#### Given material
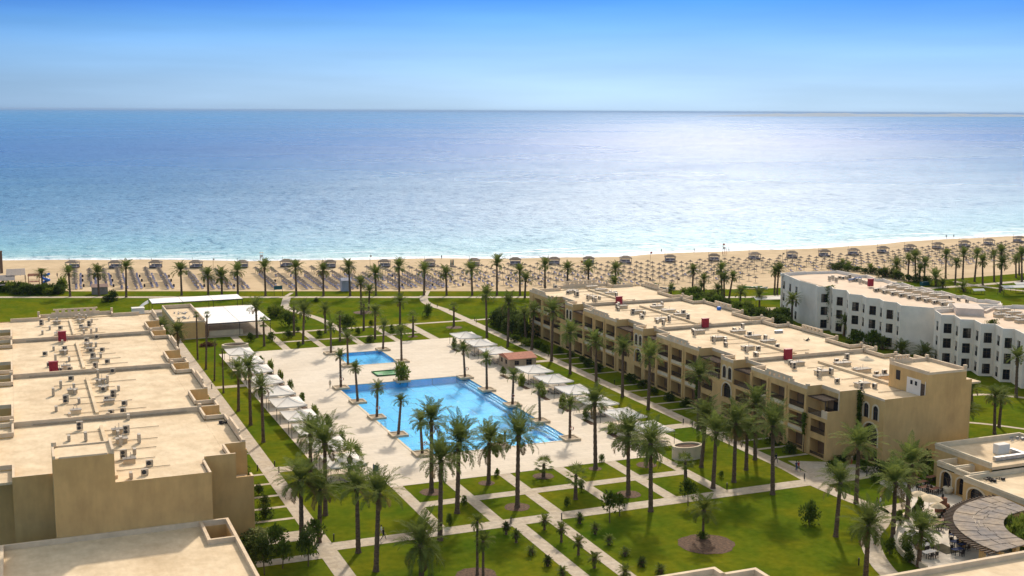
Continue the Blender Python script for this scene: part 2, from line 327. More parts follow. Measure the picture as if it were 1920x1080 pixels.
# wind patches change how rough the surface is
nw = N(t, 'ShaderNodeTexNoise', inp={'Scale': 0.0016, 'Detail': 5}); mpw = N(t, 'ShaderNodeMapping'); mpw.inputs['Scale'].default_value = (0.7, 1.0, 1); t.links.new(g.outputs['Position'], mpw.inputs[0]); t.links.new(mpw.outputs[0], nw.inputs['Vector'])
rw = ramp(t, [(0.35, 0.23), (0.65, 0.34)], nw.outputs[0]); t.links.new(rw.outputs[0], b.inputs['Roughness'])
n1 = N(t, 'ShaderNodeTexNoise', inp={'Scale': 1.0, 'Detail': 8, 'Roughness': 0.72, 'Distortion': 0.3}); mp1 = N(t, 'ShaderNodeMapping'); mp1.inputs['Scale'].default_value = (0.10, 0.22, 1); mp1.inputs['Rotation'].default_value = (0, 0, 0.25)
t.links.new(g.outputs['Position'], mp1.inputs[0]); t.links.new(mp1.outputs[0], n1.inputs['Vector'])
bp = N(t, 'ShaderNodeBump', inp={'Strength': 0.9, 'Distance': 1.6}); t.links.new(n1.outputs[0], bp.inputs['Height']); t.links.new(bp.outputs[0], b.inputs['Normal'])
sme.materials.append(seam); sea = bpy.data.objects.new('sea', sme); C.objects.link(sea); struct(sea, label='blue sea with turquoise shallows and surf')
# far coast on the right of the horizon
cb = MB(); r0 = random.Random(5)
pts = []
for k in range(41):
    x = 7800+k*260; y = 12500+k*60; h = 40*min(1, k/6.0)*(0.7+0.5*r0.random()); pts.append((x, y, h))
for k in range(40):
    (x0, y0, h0), (x1, y1, h1) = pts[k], pts[k+1]
    cb.face([(x0, y0, -1), (x1, y1, -1), (x1, y1+300, h1), (x0, y0+300, h0)]); cb.face([(x0, y0+300, h0), (x1, y1+300, h1), (x1, y1+900, -1), (x0, y0+900, -1)])
struct(cb.build('hills', mat('far_hills', (0.30, 0.36, 0.42), 0.9)), label='low far coast on the right of the horizon')
# ------------------------------------------------------------------ paths and deck
pz = [0.012]
def path(name, rects=None, polys=None, z=0.02, m=None, label=None):
    b = MB()
    for (x0, y0, x1, y1) in (rects or []): b.face([(x0, y0, z), (x1, y0, z), (x1, y1, z), (x0, y1, z)])
    for pl in (polys or []): b.face([(x, y, z) for x, y in pl])
    o = b.build(name, m or pathm); struct(o, label=label); return o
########
What needs to be done: Copy out every line of the material above exactly, skipping the pictures.

Solution to this task:
Continue the Blender Python script for this scene: part 2, from line 327. More parts follow. Measure the picture as if it were 1920x1080 pixels.
# wind patches change how rough the surface is
nw = N(t, 'ShaderNodeTexNoise', inp={'Scale': 0.0016, 'Detail': 5}); mpw = N(t, 'ShaderNodeMapping'); mpw.inputs['Scale'].default_value = (0.7, 1.0, 1); t.links.new(g.outputs['Position'], mpw.inputs[0]); t.links.new(mpw.outputs[0], nw.inputs['Vector'])
rw = ramp(t, [(0.35, 0.23), (0.65, 0.34)], nw.outputs[0]); t.links.new(rw.outputs[0], b.inputs['Roughness'])
n1 = N(t, 'ShaderNodeTexNoise', inp={'Scale': 1.0, 'Detail': 8, 'Roughness': 0.72, 'Distortion': 0.3}); mp1 = N(t, 'ShaderNodeMapping'); mp1.inputs['Scale'].default_value = (0.10, 0.22, 1); mp1.inputs['Rotation'].default_value = (0, 0, 0.25)
t.links.new(g.outputs['Position'], mp1.inputs[0]); t.links.new(mp1.outputs[0], n1.inputs['Vector'])
bp = N(t, 'ShaderNodeBump', inp={'Strength': 0.9, 'Distance': 1.6}); t.links.new(n1.outputs[0], bp.inputs['Height']); t.links.new(bp.outputs[0], b.inputs['Normal'])
sme.materials.append(seam); sea = bpy.data.objects.new('sea', sme); C.objects.link(sea); struct(sea, label='blue sea with turquoise shallows and surf')
# far coast on the right of the horizon
cb = MB(); r0 = random.Random(5)
pts = []
for k in range(41):
    x = 7800+k*260; y = 12500+k*60; h = 40*min(1, k/6.0)*(0.7+0.5*r0.random()); pts.append((x, y, h))
for k in range(40):
    (x0, y0, h0), (x1, y1, h1) = pts[k], pts[k+1]
    cb.face([(x0, y0, -1), (x1, y1, -1), (x1, y1+300, h1), (x0, y0+300, h0)]); cb.face([(x0, y0+300, h0), (x1, y1+300, h1), (x1, y1+900, -1), (x0, y0+900, -1)])
struct(cb.build('hills', mat('far_hills', (0.30, 0.36, 0.42), 0.9)), label='low far coast on the right of the horizon')
# ------------------------------------------------------------------ paths and deck
pz = [0.012]
def path(name, rects=None, polys=None, z=0.02, m=None, label=None):
    b = MB()
    for (x0, y0, x1, y1) in (rects or []): b.face([(x0, y0, z), (x1, y0, z), (x1, y1, z), (x0, y1, z)])
    for pl in (polys or []): b.face([(x, y, z) for x, y in pl])
    o = b.build(name, m or pathm); struct(o, label=label); return o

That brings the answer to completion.